Born on a mixed subsistence farm in rural Lunenburg County, Nova Scotia, Canada. Moved to Ontario in 1967 to attend University at what was then Waterloo Lutheran University and moved to Oakville, Ontario in 1971. Without intending to live up to the name became a letter carrier the following January and have worked for Canada Post ever since. I retired in August of 2008.

Thursday, April 24, 2014

The Attack on Labour

Industry and by that I mean large mutli-national corporations have used recent downturns in the economy and near bankruptcies of economic sectors too big to fail to roll back advances labour unions have fought for over the past half century and even wage an attack on the unions’ very existence.

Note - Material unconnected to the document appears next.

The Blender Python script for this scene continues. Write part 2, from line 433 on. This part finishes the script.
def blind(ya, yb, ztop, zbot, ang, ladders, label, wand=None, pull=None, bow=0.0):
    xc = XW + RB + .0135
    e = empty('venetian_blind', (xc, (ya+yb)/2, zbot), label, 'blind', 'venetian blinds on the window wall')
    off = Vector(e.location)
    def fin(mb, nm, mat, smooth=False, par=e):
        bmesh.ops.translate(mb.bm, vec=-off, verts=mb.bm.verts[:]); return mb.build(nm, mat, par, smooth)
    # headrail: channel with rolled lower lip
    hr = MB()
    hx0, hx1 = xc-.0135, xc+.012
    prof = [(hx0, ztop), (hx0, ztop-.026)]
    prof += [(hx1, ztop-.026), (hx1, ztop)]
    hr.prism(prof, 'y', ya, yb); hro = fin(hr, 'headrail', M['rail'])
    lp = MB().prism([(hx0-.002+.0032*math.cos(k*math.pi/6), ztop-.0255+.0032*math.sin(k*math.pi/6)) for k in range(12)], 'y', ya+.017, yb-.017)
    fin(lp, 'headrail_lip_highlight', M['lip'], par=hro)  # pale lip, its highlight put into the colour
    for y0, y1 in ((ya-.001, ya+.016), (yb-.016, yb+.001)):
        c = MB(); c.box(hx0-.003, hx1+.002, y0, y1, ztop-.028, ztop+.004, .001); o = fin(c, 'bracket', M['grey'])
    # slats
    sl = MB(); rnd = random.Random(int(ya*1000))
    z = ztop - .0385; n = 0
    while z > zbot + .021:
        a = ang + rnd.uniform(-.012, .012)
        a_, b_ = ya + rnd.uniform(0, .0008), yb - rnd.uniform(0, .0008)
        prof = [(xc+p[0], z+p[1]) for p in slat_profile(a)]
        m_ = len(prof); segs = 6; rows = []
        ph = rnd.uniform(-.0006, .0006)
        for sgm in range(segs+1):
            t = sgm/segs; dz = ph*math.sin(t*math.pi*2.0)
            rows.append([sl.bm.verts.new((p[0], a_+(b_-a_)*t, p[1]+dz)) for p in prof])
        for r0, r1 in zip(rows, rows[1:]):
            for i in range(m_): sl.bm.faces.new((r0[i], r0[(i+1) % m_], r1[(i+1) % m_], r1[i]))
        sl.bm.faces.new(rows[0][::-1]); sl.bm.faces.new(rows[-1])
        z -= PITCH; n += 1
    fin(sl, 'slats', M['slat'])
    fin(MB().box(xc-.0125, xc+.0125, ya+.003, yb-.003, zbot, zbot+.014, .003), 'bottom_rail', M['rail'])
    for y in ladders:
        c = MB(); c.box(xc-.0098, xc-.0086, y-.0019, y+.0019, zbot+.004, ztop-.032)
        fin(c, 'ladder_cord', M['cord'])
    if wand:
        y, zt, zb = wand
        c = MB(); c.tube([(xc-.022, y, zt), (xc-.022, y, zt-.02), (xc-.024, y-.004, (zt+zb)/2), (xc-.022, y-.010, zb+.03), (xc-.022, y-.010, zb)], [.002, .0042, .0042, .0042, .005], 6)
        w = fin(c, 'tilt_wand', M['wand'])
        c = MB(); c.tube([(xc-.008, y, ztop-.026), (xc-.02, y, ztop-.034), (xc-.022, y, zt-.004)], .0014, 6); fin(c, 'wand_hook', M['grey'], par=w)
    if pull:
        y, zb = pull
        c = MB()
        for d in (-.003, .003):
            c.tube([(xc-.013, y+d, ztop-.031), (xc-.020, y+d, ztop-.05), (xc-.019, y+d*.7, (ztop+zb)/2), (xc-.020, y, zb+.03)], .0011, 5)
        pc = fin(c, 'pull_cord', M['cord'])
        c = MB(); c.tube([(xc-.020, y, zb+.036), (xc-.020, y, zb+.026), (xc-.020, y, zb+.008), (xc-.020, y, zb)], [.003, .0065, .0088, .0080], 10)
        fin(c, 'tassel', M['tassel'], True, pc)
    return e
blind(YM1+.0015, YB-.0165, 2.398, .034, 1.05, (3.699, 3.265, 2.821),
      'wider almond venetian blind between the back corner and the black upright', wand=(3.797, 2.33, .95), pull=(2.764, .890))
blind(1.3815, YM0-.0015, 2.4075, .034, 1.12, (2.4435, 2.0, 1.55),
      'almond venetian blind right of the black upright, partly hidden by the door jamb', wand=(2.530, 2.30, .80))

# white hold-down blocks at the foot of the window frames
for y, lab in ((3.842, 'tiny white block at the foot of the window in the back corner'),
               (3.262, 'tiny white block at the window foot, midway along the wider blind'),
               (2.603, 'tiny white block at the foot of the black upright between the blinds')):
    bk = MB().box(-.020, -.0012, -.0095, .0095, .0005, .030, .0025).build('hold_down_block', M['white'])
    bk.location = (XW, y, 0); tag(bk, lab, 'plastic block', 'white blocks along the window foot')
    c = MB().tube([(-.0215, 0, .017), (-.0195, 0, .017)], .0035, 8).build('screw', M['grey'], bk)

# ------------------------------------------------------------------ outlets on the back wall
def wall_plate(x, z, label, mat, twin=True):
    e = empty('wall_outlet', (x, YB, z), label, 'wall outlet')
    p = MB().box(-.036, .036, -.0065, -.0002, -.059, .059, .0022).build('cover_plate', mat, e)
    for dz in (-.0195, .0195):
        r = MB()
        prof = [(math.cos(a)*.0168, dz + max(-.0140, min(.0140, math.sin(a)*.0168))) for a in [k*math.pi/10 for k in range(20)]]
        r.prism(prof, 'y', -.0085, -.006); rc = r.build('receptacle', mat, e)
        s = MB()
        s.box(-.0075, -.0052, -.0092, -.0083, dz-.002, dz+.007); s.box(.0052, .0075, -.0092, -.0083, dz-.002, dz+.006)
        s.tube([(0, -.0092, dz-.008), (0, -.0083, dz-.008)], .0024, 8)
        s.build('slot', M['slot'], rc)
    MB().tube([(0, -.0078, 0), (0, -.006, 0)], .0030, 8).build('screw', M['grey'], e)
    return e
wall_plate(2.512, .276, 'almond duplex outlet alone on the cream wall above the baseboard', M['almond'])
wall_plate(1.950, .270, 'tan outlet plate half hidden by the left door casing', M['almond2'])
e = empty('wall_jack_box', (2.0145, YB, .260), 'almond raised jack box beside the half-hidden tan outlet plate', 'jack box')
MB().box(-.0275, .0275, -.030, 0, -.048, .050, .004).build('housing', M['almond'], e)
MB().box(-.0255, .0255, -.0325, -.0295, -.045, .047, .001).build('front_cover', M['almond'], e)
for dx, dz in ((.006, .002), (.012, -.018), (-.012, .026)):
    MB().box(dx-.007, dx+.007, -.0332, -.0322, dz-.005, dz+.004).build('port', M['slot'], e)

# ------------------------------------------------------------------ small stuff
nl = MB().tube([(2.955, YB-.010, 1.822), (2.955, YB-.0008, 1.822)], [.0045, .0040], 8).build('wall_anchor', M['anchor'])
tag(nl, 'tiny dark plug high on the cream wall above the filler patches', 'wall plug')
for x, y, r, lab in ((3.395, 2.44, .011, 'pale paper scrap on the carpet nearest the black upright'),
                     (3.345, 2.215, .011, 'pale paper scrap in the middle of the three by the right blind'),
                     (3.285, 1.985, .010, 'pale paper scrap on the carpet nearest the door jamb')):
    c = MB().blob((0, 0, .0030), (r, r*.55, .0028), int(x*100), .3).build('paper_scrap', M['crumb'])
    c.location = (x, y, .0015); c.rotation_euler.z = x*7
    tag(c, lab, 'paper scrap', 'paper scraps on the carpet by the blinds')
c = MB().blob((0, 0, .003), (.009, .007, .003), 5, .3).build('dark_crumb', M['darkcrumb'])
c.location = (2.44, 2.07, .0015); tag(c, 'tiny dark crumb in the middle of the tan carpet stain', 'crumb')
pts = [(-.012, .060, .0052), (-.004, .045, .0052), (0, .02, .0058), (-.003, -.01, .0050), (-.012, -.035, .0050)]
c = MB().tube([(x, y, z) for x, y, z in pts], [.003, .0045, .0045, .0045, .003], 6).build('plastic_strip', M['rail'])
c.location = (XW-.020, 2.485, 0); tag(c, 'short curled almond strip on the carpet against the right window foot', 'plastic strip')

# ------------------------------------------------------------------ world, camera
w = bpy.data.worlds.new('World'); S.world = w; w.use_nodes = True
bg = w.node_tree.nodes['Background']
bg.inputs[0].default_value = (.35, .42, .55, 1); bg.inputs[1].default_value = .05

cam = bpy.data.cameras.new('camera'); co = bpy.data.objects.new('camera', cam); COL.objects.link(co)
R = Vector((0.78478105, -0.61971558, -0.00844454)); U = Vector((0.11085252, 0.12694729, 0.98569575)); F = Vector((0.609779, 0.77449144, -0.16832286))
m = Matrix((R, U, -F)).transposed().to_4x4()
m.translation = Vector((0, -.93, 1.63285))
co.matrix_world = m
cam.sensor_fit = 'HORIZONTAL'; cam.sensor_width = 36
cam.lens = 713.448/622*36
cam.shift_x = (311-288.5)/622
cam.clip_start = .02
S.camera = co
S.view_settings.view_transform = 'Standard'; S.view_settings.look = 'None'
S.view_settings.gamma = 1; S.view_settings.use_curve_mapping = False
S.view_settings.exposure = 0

While quick to ask for concessions restoring wages and benefits to their former levels when prosperity returns is quite another matter. They will, however, spend years paying no taxes as they write off past losses while you and I pick up the tab. Large conglomerates have gleefully snapped up smaller business, laid off workers, shut down factories, and put thousands out of work. Recent recessions have provided them with a golden opportunity roll back benefits and reduce workforces. Businesses that once argued they be allowed to raid bloated pension funds are now crying poor because those same funds lack sufficient premiums coming in to sustain their outlays.

The number of government jobs lost in the past few years is staggering. In the private sector industry has outsourced production to Third World Countries with lower wages, lower labour standards, few to no environmental controls, and appalling working conditions. Retail operations have made Made in the USA or Canada labels an almost extinct commodity. Only recently is it dawning on these entrepreneurs that if no one locally has a job no one will have an income to buy their merchandise. Fires and building collapses in off-shore sweat shops, online videos of working conditions and child labour, product recalls due to unsafe chemicals, and inferior products have all contributed to bad publicity and shamed CEO’s. The divide between salaries paid those CEO’s and the laborers who work for them is widening exponentially.
In their headlong pursuit of dividends for their corporate shareholders companies have forgotten that their most valuable resource is a loyal workforce. At the same time their employees increasingly look at their work as a means of paying their bills, not a career. Getting through the day, collecting a paycheque, and getting home safely have replaced pride in workmanship. Too many employers are like those recently caught replacing local workers with cheaper foreign labour; it was the bad publicity it generated and the possible effects on their corporate profits that concerned them. Too many are like the mine owner in the town of Frank; he was not concerned about the destruction of most of the town or the loss of 700 lives but how many days of production he would lose from the mine. Analyzed in psychiatric terms most big corporations are morally psychotic. The governments whose war chests they support through their donations are little better.